DOJ Settles With New York Ticket Seller Over Recruitment Discrimination

January 26, 2023

The Department of Justice (DOJ) recently announced that it reached a settlement agreement with a New York-based ticket services company. This agreement settles allegations that the company violated the Immigration and Nationality Act (INA) by limiting job openings to applicants based on citizenship status. In addition, this agreement will require the company to submit to federal monitoring.

According to an investigation by the DOJ’s Immigrant and Employment Rights Section, the department began investigating the employer in July 2022. The investigation occurred after learning that the company may have restricted its position to only U.S. citizens. The DOJ determined it had reasonable cause to believe that the company advertised a job for only U.S. citizen applicants on at least one occasion from April to August 2022. Under the INA, employers cannot discriminate in hiring individuals based on citizenship or immigration status, with few exceptions.

According to Assistant Attorney General Kristen Clarke of the Civil Rights Division of the DOJ, “Job advertisements that unlawfully limit jobs to U.S. citizens create barriers for non-U.S. citizens who have permission to work in the United States. The Justice Department will continue to ensure that all workers have a fair shot at job opportunities and will hold employers accountable for discriminating against workers because of citizenship, immigration status, or national origin.”

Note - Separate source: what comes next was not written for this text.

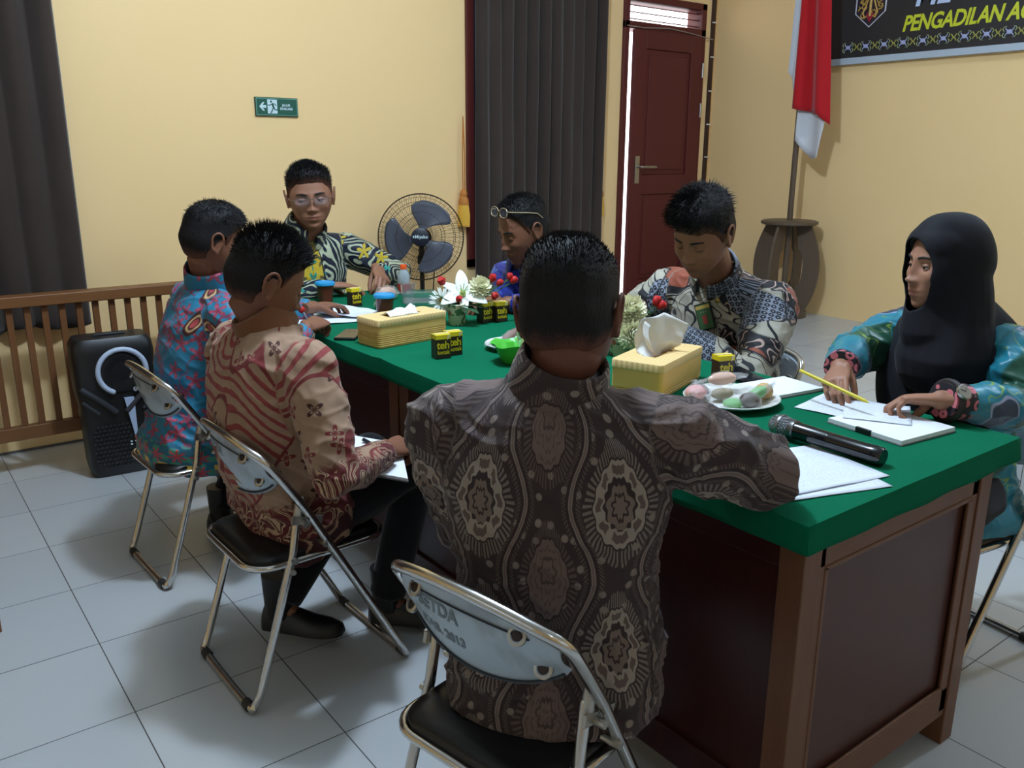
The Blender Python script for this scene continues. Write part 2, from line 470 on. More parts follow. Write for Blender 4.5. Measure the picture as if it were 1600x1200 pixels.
# evacuation sign
SG = plain('sign_green', (22, 84, 66), .4); SW = plain('sign_white', (200, 222, 226), .5)
def exit_sign():
    x0, x1, z0, z1 = 1.757, 1.992, 1.588, 1.683; cx, cz = (x0+x1)/2, (z0+z1)/2
    t = obj('evacuation_sign', MB().box((x0, YB-.014, z0), (x1, YB, z1)), plain('sign_edge', (40, 64, 44), .5), bevel=.002)
    tag(t, 'green evacuation route sign with running man on the yellow back wall', 'sign')
    obj('border', MB().box((x0+.004, YB-.0155, z0+.004), (x1-.004, YB-.014, z1-.004)), plain('sign_border', (96, 150, 132), .5), t, smooth=False)
    obj('face', MB().box((x0+.008, YB-.0165, z0+.008), (x1-.008, YB-.0155, z1-.008)), SG, t, smooth=False)
    m = MB(); Yf = YB-.017; fn = plane_fn((cx, Yf, cz), (1, 0, 0), (0, 0, 1), (0, -1, 0))
    P = lambda poly, mm: mm.prism(poly, .0008, (cx, Yf, cz), (1, 0, 0), (0, 0, 1), (0, -1, 0))
    P([(-.098, 0), (-.078, .022), (-.068, .022), (-.080, .007), (-.060, .007), (-.060, -.006), (-.080, -.006), (-.068, -.021), (-.078, -.021)], m)
    obj('arrow', m, SW, t, smooth=False)
    m = MB(); P([(-.053, -.034), (.0, -.034), (.0, .036), (-.053, .036)], m); obj('doorway', m, SW, t, smooth=False)
    m = MB(); Y2 = Yf-.0012
    Q = lambda pts, r: m.tube([(cx+a, Y2, cz+b) for a, b in pts], r, 8, round_ends=True)
    m.ell((cx-.033, Y2, cz+.026), (.0055, .001, .0055))
    Q([(-.026, .014), (-.020, -.004)], .005); Q([(-.026, .015), (-.040, .008), (-.050, .008)], .0022); Q([(-.026, .016), (-.012, .014), (-.006, .006)], .0022)
    Q([(-.022, -.004), (-.028, -.018), (-.036, -.030)], .003); Q([(-.020, -.004), (-.012, -.014), (.004, -.016)], .003)
    obj('running_man', m, SG, t)
    m = MB(); put_text(m, 'JALUR', .0165, lambda x, y, h=0: fn(x+.050, y+.009, .001), bold=.0006); put_text(m, 'EVAKUASI', .0165, lambda x, y, h=0: fn(x*.93+.050, y-.009, .001), bold=.0006)
    obj('lettering', m, SW, t, smooth=False, recalc=False)
exit_sign()

# banner on the stage wall
def banner():
    M = Mat('banner_print', srgb(34, 30, 32), .55); B0 = XR-.03; top = 3.0
    t = obj('banner', MB().box((B0, -.6, 2.012), (XR-.012, 3.62, top)), M.m, smooth=False)
    tag(t, 'large black printed banner with shield and yellow lettering on the stage wall', 'banner')
    m = MB(); m.box((B0-.012, -.64, 1.975), (XR, 3.66, 2.014)); m.box((B0-.012, 3.62, 2.0), (XR, 3.66, top)); m.box((B0-.012, -.64, 2.0), (XR, -.6, top)); m.box((B0-.012, -.64, top), (XR, 3.66, top+.04))
    obj('frame', m, plain('banner_frame_silver', (176, 188, 200), .4), t, smooth=False)
    fn = plane_fn((B0-.001, 0, 0), (0, -1, 0), (0, 0, 1), (-1, 0, 0))
    m = MB(); put_text(m, 'PENGADILAN AGAMA', .125, lambda x, y, h=0: fn(x*.80-3.062, y+2.180+.0, 0), bold=.0035, shear=.22, align='LEFT', space=.95)
    obj('lettering', m, plain('banner_yellow', (200, 205, 40), .5), t, smooth=False, recalc=False)
    m = MB(); put_text(m, 'ME', .20, lambda x, y, h=0: fn(x*.85-3.0, y+2.342, 0), bold=.006, shear=.2, align='LEFT')
    obj('lettering', m, plain('banner_pale_blue', (190, 205, 235), .5), t, smooth=False, recalc=False)
    # shield
    sh = [(-.105, .14), (-.105, 0), (0, -.088), (.105, 0), (.105, .14)]
    m = MB(); c = (B0-.001, 3.288, 2.276); ax, ay, an = (0, -1, 0), (0, 0, 1), (-1, 0, 0)
    m.prism(sh, .001, c, ax, ay, an); s_ = obj('shield', m, plain('shield_white', (205, 205, 215), .5), t, smooth=False)
    m = MB(); m.prism([(x*.92, y*.92) for x, y in sh], .0015, c, ax, ay, an); obj('shield_field', m, plain('shield_dark', (38, 24, 34), .5), s_, smooth=False)
    m = MB(); rnd = random.Random(3)
    for sx in (-1, 1):
        for k in range(7):
            a0 = rnd.uniform(0, 6); px, py = sx*rnd.uniform(.015, .07), rnd.uniform(-.02, .12)
            pts = [(B0-.0035, 3.288-(px+sx*.022*math.cos(a0+q*.8)*(1-q*.1)), 2.276+py+.022*math.sin(a0+q*.8)*(1-q*.1)) for q in range(7)]
            m.tube(pts, [.0045-.0004*q for q in range(7)], 6)
        m.tube([(B0-.0035, 3.288-sx*a, 2.276+b) for a, b in ((.012, .10), (.03, .05), (.05, .0), (.035, -.03), (.02, -.02))], .005, 6)
    m.tube([(B0-.0035, 3.288, 2.276+b) for b in (.13, .05, -.02)], .009, 6)
    obj('gold_ornament', m, plain('shield_gold', (190, 150, 70), .5), s_)
    m = MB(); m.prism([(-.028, -.012), (-.018, -.03), (0, -.055), (.018, -.03), (.028, -.012), (.012, .006), (-.012, .006)], .003, c, ax, ay, an); obj('red_ornament', m, plain('shield_red', (150, 30, 50), .5), s_, smooth=False)
    # woven-style border: pale figures between olive curls
    a, b, g = MB(), MB(), MB(); X_ = B0-.003
    for k in range(20):
        y = 3.42-k*.125; z = 2.078
        a.ell((X_, y, z), (.002, .016, .012)); 
        for sx in (-1, 1):
            for sz in (-1, 1):
                a.tube([(X_, y+sx*.010, z+sz*.006), (X_, y+sx*.020, z+sz*.014), (X_, y+sx*.024, z+sz*.024)], [.0035, .003, .0015], 6)
                b.tube([(X_, y+sx*.030, z+sz*.004), (X_, y+sx*.038, z+sz*.016), (X_, y+sx*.030, z+sz*.028), (X_, y+sx*.016, z+sz*.030)], [.003, .003, .0025, .001], 6)
        q = y-.0625
        for sx in (-1, 1): g.tube([(X_, q+sx*.016, z+.02), (X_, q+sx*.004, z), (X_, q+sx*.016, z-.02)], .004, 6)
        g.ell((X_, q, z), (.002, .007, .007))
    obj('border_figures', a, plain('banner_lilac', (165, 170, 205), .5), t); obj('border_curls', b, plain('banner_olive', (150, 160, 110), .5), t); obj('border_links', g, plain('banner_olive_yellow', (150, 145, 70), .5), t)
banner()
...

The settlement agreement between the DOJ and the employer provides a civil penalty of $4,144, which the company must pay within ten business days. Furthermore, the company must revise its policies and practices to prevent discrimination based on citizenship or immigration status in its recruitment, hiring, firing, and employment eligibility verification processes (Form I-9).

The company must also provide a statement explaining how the Immigrant and Employee Rights Section (IER) can help any applicants and employees who complain formally and informally of discrimination. For example, the IER can assist with concerns about citizenship status or national origin discrimination in hiring, firing, or recruitment. In addition, it can help with possible bias in the Form I-9 process.

It must also train relevant staff to comply with the INA’s anti-discrimination provision. Furthermore, the company must train future Human Resources personnel through an IER Employer/HR Representative webinar. The personnel must view this webinar within 60 days of beginning duties. Finally, the company must submit to monitoring by the department for two years to ensure continued compliance.

As this settlement shows, employers may often struggle with understanding and complying with the INA’s requirements and Form I-9. One of the best ways to ensure compliance is to incorporate an electronic I-9 management tool into the hiring process. This tool can guide personnel through the entire process, guaranteeing uniform completion and storage of forms for each employee.